Pourquoi des terreaux spéciaux ?
Généralement, on peut utiliser un terreau universel, mais il faudra éventuellement investir davantage de temps pour l’entretien. L’avantage des terreaux spéciaux est qu’ils présentent déjà la composition optimale pour chaque type de plante et l’utilisation prévue. Le substrat fournit les éléments nutritifs appropriés pour le démarrage de la plantation. Le terreau pour balcons est conçu de manière à ce que la terre ne soit pas lessivée par l’arrosage. Les terreaux pour plantes en bac ont une structure qui prévient un tassement excessif et évite de devoir fréquemment rajouter du terreau.
Le futur est en marche
L’usine a produit du terreau vegan pour la première fois en 2017. « On s’est d’abord un peu moqué de nous, mais peu de temps après, beaucoup l’avaient intégré dans leur offre », se souvient B. Sutter. A la question de savoir ce que ce terreau a de spécial et (pour plaisanter) si on y trouve des vers de terre, on nous répond que ce sont les adjuvants, à savoir les fertilisants, qui font toute la différence. Dans les substrats non vegans, les farines de corne et matières similaires sont autorisées. Le terreau vegan est devenu entretemps presque un classique.

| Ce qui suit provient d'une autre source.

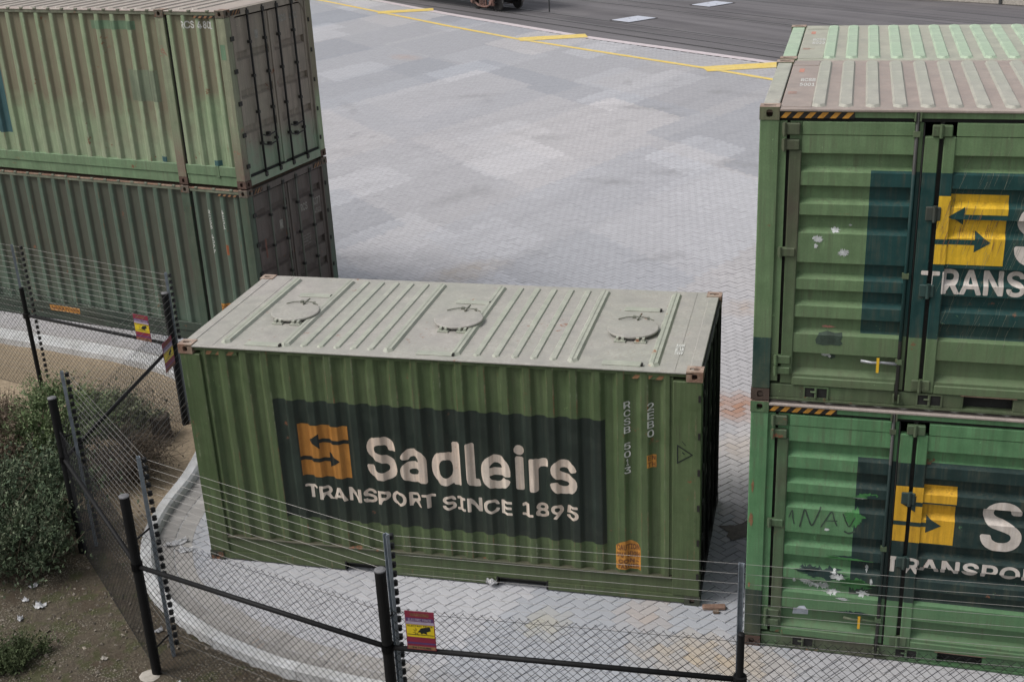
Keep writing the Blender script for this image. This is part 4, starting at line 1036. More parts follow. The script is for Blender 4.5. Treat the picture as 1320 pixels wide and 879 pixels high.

Dans les installations d’ensachage, on est en train de tendre des rouleaux de tissu synthétique pour un tout nouveau produit, bientôt disponible dans le commerce : du terreau au bilan neutre en CO 2 . Ce substrat entièrement suisse est exempt de fibres de coco ou de tourbe, ce qui permet de raccourcir les distances de transport et de diminuer la production de CO 2 . Il contient même des composants actifs, comme du charbon végétal, qui lient le CO 2 . Les sacs euxmêmes sont faits à 80 % à partir de matériau recyclé. Les progrès dans la production vont se poursuivre, surtout sur le plan de l’écologie et de la durabilité. « Qui sait, peut-être exis-tera-t-il un jour du terreau avec un bilan CO 2 négatif », anticipe B. Sutter. Mais déjà maintenant, une chose est claire : le terreau se décline en de multiples variantes.
Abandon de la tourbe
La tourbe se forme dans les marais. Il s’agit d’une sorte d’humus composé de matière végétale en partie décomposée. Elle est intéressante en horticulture parce qu’elle peut emmagasiner beaucoup d’eau et que son pH est adaptable à toutes les exigences des plantes moyennant un chaulage approprié. L’extraction de la tourbe nuit cependant au climat et à la biodiversité. Depuis 1987, les marais suisses sont donc protégés et l’extraction de tourbe prohibée. On notera que la Suisse importe de grandes quantités de tourbe, raison pour laquelle le Conseil fédéral a adopté en 2012 un plan d’abandon de la tourbe. Celui-ci prévoit dans une première phase l’adoption de mesures volontaires par la branche et la signature d’une déclaration d’intention.